Casey at the Bat

Photo: Nigel Parry/Grooming by Losi for The Wall Group

Casey Affleck is not the Nanny-Shagging Fop, the Bongo-Bopping Jock, the Eternally Rehabbing Genius, the Square-Jawed Humanitarian, or the Nice-Guy Action Star. So far, he’s avoided being typed. “I don’t think journalists have much impression of me,” he says. “I haven’t really done all that many interviews, partly by choice, and partly because no one’s been all that interested,” he adds, voice not-quite-cracking as usual. “Now things are getting different.”

Until this fall, the tag Ben Affleck’s Kid Brother has sufficed, but that won’t stick for long—not after the performances he delivers in The Assassination of Jesse James by the Coward Robert Ford (opening this week) and Gone Baby Gone, the directorial debut of his big brother (October 19). Very soon, maybe this Oscar season, Casey, 32, is going to be a star. He might even get his own tabloid caricature, whether he likes it or not.

In Andrew Dominik’s long-delayed, divisive Western The Assassination of Jesse James—which trades gunplay for what star Brad Pitt calls a “psychological drama”—Casey Affleck is Ford, and he plays the 19-year-old who courted and then killed his hero as a bundle of inept, frustrated energy: a broken-down car with a big, whinnying engine that can never quite shift into gear. “He was always heartbreaking,” says Affleck. In the Ron Hansen novel upon which the film is based, “it says that the light went out of his eyes before he could find the right words.”

When Ford pitches himself to James’s older brother (Sam Shepard), desperate to join the outlaws’ posse, his voice wheezes and whistles like a punctured accordion. “I have a lot of qualities that don’t come shining through right at the outset,” he says to his feet, in love with the sound of his own voice, just not confident enough to let everyone else hear it.

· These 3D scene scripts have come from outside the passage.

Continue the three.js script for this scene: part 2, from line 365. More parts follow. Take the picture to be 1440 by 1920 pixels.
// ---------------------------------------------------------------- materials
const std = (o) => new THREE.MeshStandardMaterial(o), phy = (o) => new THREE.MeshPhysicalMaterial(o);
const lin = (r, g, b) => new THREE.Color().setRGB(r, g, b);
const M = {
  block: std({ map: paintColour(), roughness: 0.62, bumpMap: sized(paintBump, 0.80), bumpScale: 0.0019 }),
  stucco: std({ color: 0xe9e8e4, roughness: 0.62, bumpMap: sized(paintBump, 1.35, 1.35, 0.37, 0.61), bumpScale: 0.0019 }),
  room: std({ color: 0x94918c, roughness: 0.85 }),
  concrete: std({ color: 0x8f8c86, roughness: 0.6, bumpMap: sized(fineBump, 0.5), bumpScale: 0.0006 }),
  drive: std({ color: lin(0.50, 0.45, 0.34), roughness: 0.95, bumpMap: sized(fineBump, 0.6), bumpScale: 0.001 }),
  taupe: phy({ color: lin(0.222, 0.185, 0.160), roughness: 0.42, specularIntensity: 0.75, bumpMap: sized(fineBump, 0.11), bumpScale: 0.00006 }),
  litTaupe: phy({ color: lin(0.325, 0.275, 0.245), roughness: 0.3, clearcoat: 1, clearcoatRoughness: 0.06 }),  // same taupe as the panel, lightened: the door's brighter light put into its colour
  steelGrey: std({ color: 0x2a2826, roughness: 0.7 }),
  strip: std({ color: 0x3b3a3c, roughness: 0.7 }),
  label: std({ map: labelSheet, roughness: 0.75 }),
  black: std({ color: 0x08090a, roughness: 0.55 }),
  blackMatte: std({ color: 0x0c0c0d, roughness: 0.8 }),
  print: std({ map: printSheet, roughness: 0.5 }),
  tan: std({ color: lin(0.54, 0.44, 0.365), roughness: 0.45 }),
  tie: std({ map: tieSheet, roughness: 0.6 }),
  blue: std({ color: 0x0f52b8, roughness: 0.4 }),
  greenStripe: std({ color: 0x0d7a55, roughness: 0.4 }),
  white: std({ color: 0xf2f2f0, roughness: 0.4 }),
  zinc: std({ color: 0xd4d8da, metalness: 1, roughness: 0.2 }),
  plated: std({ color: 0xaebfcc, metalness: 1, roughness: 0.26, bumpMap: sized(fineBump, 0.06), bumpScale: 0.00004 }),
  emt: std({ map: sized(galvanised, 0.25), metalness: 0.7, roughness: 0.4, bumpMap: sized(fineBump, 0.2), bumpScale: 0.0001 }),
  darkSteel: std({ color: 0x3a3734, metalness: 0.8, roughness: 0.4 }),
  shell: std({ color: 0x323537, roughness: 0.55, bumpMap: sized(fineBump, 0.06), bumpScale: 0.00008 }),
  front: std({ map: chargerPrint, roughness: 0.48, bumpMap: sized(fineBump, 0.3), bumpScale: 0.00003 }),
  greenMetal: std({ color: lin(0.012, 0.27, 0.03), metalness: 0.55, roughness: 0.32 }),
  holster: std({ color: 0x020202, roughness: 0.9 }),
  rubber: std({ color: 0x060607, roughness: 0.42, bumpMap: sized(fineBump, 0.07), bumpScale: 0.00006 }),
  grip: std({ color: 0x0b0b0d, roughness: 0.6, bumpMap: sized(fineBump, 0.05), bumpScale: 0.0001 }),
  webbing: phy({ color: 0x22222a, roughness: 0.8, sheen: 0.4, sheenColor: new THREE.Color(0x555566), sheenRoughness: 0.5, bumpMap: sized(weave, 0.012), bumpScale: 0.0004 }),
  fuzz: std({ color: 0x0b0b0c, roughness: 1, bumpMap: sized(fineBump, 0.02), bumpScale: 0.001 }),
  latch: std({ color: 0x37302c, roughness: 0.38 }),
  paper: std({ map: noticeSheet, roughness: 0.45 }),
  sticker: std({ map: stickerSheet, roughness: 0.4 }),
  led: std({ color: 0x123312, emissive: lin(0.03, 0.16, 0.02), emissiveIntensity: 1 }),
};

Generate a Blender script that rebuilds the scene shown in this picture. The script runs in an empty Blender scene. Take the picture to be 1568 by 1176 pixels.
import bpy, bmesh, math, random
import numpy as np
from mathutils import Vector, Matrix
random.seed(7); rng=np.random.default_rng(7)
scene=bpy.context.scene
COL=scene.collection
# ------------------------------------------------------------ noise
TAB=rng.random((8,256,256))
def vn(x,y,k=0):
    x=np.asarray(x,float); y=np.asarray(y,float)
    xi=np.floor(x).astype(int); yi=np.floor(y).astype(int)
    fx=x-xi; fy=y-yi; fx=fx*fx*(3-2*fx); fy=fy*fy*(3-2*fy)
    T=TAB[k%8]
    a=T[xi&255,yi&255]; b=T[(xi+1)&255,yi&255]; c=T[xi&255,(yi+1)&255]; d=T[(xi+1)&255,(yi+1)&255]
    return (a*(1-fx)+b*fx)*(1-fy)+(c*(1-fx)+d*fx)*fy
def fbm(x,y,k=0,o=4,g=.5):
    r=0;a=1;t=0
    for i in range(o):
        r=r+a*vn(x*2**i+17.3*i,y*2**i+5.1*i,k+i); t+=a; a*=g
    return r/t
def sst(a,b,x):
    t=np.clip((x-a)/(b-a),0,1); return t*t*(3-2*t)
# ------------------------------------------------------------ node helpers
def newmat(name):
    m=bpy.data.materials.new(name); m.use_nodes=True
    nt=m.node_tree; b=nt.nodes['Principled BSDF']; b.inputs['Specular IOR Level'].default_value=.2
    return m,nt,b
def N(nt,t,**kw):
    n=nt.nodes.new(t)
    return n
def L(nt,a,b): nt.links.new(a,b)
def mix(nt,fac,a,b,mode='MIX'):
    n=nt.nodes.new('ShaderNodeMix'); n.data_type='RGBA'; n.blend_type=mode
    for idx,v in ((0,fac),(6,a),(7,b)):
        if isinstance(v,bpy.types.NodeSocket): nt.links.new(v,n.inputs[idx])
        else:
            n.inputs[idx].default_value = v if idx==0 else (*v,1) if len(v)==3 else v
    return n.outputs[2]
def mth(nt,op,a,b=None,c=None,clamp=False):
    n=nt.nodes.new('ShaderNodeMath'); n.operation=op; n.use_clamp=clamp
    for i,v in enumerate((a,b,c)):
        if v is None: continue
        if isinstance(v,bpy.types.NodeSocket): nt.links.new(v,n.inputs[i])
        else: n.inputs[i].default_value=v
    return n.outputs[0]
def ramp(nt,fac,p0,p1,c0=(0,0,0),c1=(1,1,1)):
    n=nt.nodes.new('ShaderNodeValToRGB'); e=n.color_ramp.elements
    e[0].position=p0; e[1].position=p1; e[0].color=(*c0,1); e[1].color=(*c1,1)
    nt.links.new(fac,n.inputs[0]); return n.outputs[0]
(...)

In Ben’s adaptation of the gruff Dennis Lehane crime novel, Gone Baby Gone, set in lower-class Boston, Casey is no trembling, pent-up sidekick. He plays his first tough leading man: a private eye who busts heads and tracks down a missing child. It’s miles away from anything else he’s done; his brother had to push him to take the part. “I kept coming up with these excuses and then I realized that I was sort of nervous about how we’d work together,” says Casey. “On set, we’d have big fights and then five minutes later be working really well—it was like when we were kids, yelling, ‘That’s my Stormtrooper,’ and five minutes later it’s like nothing ever happened.”

The novel’s detective is a classic dime-store hero, but Casey positions him against the grain. “He is defensive and cynical and a little angry. I never tried to play him as anything tougher than the third or fourth toughest guy on the block.” If Assassination is a showcase for Affleck’s skills, Gone Baby Gone is his Hollywood calling card. Of course, Affleck would never see it that way.

It’s easy to imagine why he might have conflicted feelings about all this. He worked on his first film, 1995’s To Die For, with Gus Van Sant and his now-brother-in-law Joaquin Phoenix (Affleck and Summer Phoenix are expecting their second child) while the press was still exploiting the death of River Phoenix. Then he watched his brother rise and fall. And then he saw pal Matt Damon become the biggest star of them all, by telling anyone who will listen that he’s not going to say anything interesting.

Whoever wrote anything like that is an idiot. Worry about your own family.

Ask Affleck about celebrity and he falls into his default mode, halfheartedly proposing one theory (“the supposed evils of celebrity culture or whatever are pretty obvious”) and then backing down from it (“or maybe not so obvious”) and finally mumbling that he doesn’t know what he’s talking about, anyway. Like this: “That was kind of what interested me: what people actually knew about Jesse James compared to who he really was. But it wasn’t a big part of what I was thinking about … I don’t know.”

Dominik recently said that Affleck nailed his part, to some extent, because he “knows what it’s like to live in somebody’s shadow.” But Affleck says he was intrigued by the way Ford “kept making mistakes,” and the way he grew up “reading comic books about Jesse James, written by people who didn’t know anything about him.” He pushes the point he’d stepped away from before. “They didn’t have a cousin who had been killed by him. They had never been robbed by him on the train. So when James was killed, a lot of people just saw it as another chapter in one of these nickel books they were reading.”

I tell him this sounds like he’s talking about his friends and the media, and he agrees: “A few people I know are nothing like they’re made out to be.”

So I ask him about a story that implied that he and his brother had drifted apart before Gone Baby Gone. “Whoever wrote anything like that is an idiot,” he says, finally coming down firmly. “I love reading about filmmakers, but I am not interested in fictionalization of their personal lives. Worry about your own family. I pay those suckers no mind.”

Last week in France, where Gone Baby Gone got great reviews, Ben Affleck was certainly in his kid brother’s corner. “This is the autumn of Casey Affleck,” he announced. “His career is really going to blow up.” It almost sounded ominous.